サヘル地方では、イスラム過激派対策を理由にフランス軍が駐留を続けていたが、軍事政権下の3ヵ国は反仏感情を背景に相次いで軍事協力の打ち切りを決定した。これに続いて、セネガルでは、先の総選挙で過半数確保に成功したかつての野党勢力出身のファイ大統領が、フランスとの関係の見直しの枠内で仏軍に撤収を求めると発表。同国のフランス軍兵員は350人を数える。それとは別に、チャド政府も28日夜に、フランスとの軍事協定の破棄をフランス側に申し入れた。セネガルの動きは予想の範囲内だったが、チャド政府の発表は寝耳に水だったといい、フランス政府にとって衝撃は大きい。28日にはバロ外相がチャドを訪問しており、その直後というタイミングも、フランスにとって屈辱となった。
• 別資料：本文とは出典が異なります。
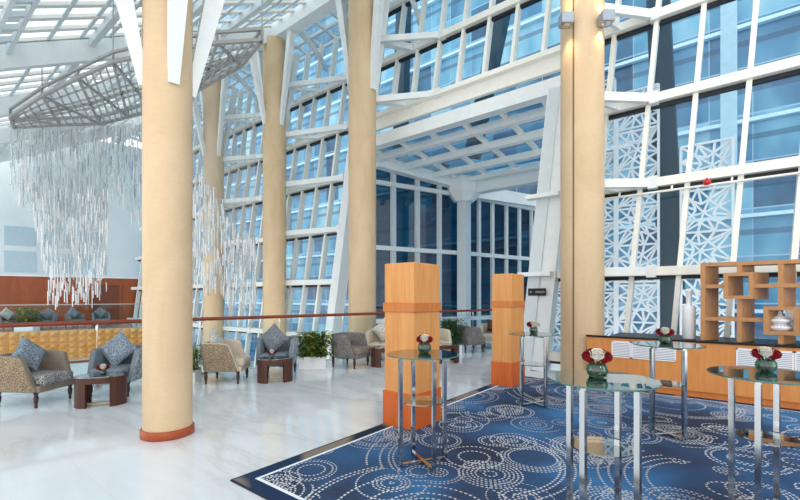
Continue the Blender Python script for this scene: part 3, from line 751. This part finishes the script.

フランス政府は、現デビー暫定大統領まで2代に渡るデビー家の政権を支持し、同国をサヘル地方における軍事活動の拠点としてきた。現在は1000人が駐留している。フランス政府は、一方的な破棄には国際法上の問題があるとみて、政治的対話により妥協を得る可能性を捨てていないが、一連の動きは、中国やロシアへの傾斜を強めるこの地域の諸国の全般的な状況を反映している。フランス政府はその一方で、11月28日と29日の両日には、ナイジェリアのティヌブ大統領の国賓待遇での公式訪問を受け入れており、これまでは関係がより薄かった同地域の経済大国であるナイジェリアとのつながりを強化することを目論んでいる。